Product: Shin-Ei/Companion RT-18 Resly-Tone
Price Paid: N/A
Submitted
03/02/2003
at
03:18pm
by
pedalpusher
Email: hershey_dazza<at>hotmail dot com
Ease of Use
:
No Opinion
No manual, but easy to operate. Quite a large pedal, about the size of two wah pedals. This unit was in excellent condition for it's age.
Sound Quality
:
No Opinion
I don't know about the review below saying there is hiss, the unit appears very quiet to me. Effect level can actually can be have slightly high gain by cranking the volume knob to 10. The tremolo effect is quite warm & smooth, not choppy. Vibrato is sweet and toppy, but the resly tone (univibe) is wayyy cool - reminescent of powderfinger (aussie band) and you can those really cool hendrix effects.
Reliability
:
9
Very solidly built in a metal chassis , couldn't have backup as these are super rare and be almost impossible to fins another!!!
Customer Support
:
No Opinion
Do know if this company still exists since this unit was mad ein the 60's.
Overall Rating
:
No Opinion
a realy great effects unit, very rare and hence market value for these things are pretty high but if you are a pedal collector and connisseur, it's a must have. An investment
Product: Shin-Ei/Companion RT-18 Resly-Tone
Price Paid: 120 (DM ($80))
Submitted
10/15/1999
at
02:10am
by
Anonymous
Email: NOSPAM!pelz at cip-math<dot>uni-duesseldorf<dot>de
Ease of Use
:
9
This is an AC-powered Phaser , a relative of the Univibe. Controls are Volume, Variation (Tremolo,Vibrato,Resly), Intensity and Repeat Time (6 Speeds from 1 to 1/12), Power and Cancel. No manual, but a very small schematic was inside the unit. The 'on' bulb flashes in sync with the modulation if the effect is on ! Probably called RT-18 because it uses 18 transistors. They put the output plug one inch next to the cancel switch on the top, so use an angled plug or relocate it.
Sound Quality
:
8
Setup : ESP Strat, Gibson LP, Peavey Classic 30 and several pedals, including a RM Classic Fuzz. The tremolo and vibrato are rather useless, but the resly has the univibe sound. But you can't fine-tune the speed because the oscilator used is different than the vibes. The signal path is basicly the same. Has some hum wich I fixed by putting the transformer in an external housing. There is some signal degradation, but you can convert it to true bypass with stock parts if you nuke the flashing 'on' feature. There is also some hiss,espacially if the tone goes bright, you may fix my replacing some transistors, by this could change the tone.
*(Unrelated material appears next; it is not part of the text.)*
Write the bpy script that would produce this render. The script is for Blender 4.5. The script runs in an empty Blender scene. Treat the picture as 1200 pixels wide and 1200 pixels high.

You can get some Hendrix tones with it, but it's closer to the landau tone on the burning water CD 'live and lit'.
Reliability
:
8
Solid metal hosing, but if you drop it the bulb could break.
Customer Support
:
No Opinion
N/A
Overall Rating
:
10
I know that shin-ei invented the univibe circuit in 68 and that they manufactured at least some of the univibes for univox. They probably made some on their own name for japan and europe like maxon did with the ibanez pedals. There is no date code anywhere on this unit, but it looks late 60's /early 70's .
It is probably rare, as I didn't found one or someone who knows something about it in 2 1/2 years surfing the net. But now Pedalman has one for $ 1200.